TASK DIRECTIONS: Only the lines from the one holding "What Blender Python" through the one holding "from mathutils.geometry import" are to be retyped, exactly as they appear, with both boundary lines included.

GIVEN DATA:
+++

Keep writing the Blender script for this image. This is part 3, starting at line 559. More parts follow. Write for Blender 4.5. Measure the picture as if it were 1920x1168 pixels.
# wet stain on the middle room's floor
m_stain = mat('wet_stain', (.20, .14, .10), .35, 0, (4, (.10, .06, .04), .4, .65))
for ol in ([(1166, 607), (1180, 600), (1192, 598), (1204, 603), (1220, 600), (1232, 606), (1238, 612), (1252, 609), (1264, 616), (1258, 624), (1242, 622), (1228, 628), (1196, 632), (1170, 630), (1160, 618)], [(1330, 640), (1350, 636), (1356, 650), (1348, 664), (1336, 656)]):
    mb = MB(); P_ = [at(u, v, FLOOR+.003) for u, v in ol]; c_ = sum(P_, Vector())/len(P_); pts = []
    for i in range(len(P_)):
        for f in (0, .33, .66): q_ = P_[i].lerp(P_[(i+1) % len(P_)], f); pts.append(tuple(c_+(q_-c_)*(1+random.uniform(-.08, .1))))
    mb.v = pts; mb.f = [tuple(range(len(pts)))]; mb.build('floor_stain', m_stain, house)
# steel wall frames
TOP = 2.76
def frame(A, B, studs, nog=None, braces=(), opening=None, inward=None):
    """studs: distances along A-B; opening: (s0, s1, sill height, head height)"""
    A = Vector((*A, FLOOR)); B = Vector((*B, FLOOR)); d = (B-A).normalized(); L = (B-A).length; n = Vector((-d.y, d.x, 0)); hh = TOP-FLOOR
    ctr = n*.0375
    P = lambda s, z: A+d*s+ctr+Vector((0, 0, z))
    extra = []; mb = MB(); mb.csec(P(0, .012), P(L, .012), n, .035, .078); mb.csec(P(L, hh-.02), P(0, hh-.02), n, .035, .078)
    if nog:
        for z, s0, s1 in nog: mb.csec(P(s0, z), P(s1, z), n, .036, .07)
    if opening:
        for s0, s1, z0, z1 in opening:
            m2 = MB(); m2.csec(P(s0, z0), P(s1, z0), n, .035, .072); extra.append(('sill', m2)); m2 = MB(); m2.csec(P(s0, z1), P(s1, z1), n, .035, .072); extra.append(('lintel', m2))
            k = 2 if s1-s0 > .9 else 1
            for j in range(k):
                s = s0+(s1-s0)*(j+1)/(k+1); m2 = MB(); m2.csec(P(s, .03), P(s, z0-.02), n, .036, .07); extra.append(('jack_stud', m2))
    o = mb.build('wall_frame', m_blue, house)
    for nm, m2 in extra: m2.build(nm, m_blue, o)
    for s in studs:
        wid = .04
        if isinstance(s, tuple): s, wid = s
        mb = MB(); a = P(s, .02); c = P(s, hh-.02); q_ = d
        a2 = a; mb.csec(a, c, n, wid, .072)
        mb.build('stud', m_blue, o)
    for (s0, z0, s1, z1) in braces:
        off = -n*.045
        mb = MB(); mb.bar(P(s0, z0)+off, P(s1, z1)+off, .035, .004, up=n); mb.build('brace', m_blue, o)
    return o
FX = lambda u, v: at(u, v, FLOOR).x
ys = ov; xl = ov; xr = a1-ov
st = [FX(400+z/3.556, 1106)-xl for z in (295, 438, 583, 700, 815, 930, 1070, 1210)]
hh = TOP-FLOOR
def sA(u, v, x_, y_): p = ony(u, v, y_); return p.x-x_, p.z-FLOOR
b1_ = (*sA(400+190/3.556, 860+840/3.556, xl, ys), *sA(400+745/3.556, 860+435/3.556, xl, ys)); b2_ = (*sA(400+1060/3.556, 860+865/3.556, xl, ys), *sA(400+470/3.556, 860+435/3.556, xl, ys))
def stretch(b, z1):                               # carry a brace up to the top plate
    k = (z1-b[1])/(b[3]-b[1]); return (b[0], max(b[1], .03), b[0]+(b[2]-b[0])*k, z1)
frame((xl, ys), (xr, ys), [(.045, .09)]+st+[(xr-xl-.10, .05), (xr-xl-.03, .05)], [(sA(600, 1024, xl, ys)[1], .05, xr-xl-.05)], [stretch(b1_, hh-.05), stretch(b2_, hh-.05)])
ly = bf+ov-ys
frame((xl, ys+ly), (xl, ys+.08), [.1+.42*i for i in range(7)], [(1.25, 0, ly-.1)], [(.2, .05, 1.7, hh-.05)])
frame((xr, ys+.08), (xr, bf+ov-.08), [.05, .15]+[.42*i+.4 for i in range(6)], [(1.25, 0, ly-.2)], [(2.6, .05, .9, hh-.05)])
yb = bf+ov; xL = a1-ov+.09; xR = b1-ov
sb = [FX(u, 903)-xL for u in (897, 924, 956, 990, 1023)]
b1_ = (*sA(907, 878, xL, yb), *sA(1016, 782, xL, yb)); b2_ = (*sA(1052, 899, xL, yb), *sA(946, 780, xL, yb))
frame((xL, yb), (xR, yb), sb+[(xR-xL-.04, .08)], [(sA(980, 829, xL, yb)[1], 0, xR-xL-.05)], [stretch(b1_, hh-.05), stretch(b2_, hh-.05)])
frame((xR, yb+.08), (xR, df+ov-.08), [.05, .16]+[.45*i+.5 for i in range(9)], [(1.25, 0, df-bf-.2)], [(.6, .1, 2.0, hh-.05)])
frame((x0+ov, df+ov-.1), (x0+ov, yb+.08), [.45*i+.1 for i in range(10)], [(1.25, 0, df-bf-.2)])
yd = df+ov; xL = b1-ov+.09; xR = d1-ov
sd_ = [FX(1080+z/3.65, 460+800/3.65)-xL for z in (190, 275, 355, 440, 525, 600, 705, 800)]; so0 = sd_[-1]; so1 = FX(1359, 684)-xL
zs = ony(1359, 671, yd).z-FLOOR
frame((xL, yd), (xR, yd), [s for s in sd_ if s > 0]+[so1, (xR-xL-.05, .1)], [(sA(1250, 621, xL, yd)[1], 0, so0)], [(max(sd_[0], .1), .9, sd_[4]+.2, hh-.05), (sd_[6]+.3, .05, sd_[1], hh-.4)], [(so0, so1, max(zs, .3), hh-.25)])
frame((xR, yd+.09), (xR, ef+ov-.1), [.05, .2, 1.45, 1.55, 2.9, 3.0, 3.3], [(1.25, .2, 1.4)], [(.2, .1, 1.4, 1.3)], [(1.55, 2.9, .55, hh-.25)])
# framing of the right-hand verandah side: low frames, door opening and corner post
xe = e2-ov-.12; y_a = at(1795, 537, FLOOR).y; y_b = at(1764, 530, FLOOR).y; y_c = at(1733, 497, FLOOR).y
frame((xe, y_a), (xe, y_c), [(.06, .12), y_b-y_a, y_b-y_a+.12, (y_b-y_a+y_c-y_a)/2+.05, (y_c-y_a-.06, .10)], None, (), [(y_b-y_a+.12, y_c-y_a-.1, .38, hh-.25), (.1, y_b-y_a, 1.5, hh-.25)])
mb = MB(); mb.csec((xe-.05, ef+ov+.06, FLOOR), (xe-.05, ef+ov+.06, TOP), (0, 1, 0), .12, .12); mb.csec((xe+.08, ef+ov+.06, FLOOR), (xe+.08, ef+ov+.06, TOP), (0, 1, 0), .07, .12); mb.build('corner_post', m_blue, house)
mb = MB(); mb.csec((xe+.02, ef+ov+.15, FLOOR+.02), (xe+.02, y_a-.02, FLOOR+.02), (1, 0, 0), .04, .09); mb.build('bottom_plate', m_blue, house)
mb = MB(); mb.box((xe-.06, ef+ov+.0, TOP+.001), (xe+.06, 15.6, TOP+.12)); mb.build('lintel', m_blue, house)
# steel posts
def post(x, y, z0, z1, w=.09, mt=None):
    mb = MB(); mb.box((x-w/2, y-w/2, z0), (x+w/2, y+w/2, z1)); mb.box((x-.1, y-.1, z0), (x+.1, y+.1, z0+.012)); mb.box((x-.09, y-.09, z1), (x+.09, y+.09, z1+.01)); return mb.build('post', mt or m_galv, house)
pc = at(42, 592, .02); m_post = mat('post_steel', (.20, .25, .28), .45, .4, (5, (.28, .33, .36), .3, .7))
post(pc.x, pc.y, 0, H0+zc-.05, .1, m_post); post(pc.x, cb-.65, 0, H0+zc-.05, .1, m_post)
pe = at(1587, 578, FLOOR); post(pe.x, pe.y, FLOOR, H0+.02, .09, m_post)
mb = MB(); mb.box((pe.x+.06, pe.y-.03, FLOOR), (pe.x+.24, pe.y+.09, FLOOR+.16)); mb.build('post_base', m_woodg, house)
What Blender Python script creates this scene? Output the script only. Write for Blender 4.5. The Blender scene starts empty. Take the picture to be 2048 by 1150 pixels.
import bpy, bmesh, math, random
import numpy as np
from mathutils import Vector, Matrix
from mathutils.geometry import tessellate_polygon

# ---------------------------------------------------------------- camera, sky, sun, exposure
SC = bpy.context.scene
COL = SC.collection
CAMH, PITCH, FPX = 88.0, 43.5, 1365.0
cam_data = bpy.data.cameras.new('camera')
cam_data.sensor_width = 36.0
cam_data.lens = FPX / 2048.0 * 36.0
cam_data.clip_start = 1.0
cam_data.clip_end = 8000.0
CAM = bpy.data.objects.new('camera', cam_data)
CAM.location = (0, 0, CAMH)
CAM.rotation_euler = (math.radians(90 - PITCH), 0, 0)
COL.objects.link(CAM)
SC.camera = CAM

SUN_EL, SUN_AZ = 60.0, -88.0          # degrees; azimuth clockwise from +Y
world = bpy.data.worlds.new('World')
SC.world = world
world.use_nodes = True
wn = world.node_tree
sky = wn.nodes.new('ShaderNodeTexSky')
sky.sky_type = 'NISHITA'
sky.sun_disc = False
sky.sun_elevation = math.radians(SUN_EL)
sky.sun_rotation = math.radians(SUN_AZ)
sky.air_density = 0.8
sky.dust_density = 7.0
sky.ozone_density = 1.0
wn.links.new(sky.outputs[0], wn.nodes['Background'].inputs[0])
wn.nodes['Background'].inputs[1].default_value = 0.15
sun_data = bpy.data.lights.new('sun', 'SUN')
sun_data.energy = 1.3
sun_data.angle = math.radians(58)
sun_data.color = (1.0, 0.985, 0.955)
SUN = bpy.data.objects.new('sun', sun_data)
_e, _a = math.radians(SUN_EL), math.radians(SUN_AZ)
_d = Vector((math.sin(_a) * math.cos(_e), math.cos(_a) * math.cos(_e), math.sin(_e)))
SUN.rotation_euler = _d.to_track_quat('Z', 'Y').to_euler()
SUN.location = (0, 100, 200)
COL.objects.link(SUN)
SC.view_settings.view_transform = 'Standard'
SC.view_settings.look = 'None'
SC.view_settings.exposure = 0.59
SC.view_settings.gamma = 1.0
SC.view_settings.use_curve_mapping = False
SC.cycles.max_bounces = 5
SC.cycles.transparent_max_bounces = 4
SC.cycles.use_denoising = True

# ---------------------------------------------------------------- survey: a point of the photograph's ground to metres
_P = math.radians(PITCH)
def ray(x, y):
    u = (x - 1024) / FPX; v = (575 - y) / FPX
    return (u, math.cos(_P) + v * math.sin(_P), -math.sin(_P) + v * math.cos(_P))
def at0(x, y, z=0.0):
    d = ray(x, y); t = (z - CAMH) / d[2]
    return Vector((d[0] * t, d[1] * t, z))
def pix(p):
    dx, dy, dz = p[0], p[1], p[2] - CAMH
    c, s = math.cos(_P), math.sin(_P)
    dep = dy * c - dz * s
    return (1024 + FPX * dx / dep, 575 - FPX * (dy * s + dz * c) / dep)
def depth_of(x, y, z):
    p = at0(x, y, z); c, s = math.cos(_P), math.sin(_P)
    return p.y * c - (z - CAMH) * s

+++

FULL ANSWER:
What Blender Python script creates this scene? Output the script only. Write for Blender 4.5. The Blender scene starts empty. Take the picture to be 2048 by 1150 pixels.
import bpy, bmesh, math, random
import numpy as np
from mathutils import Vector, Matrix
from mathutils.geometry import tessellate_polygon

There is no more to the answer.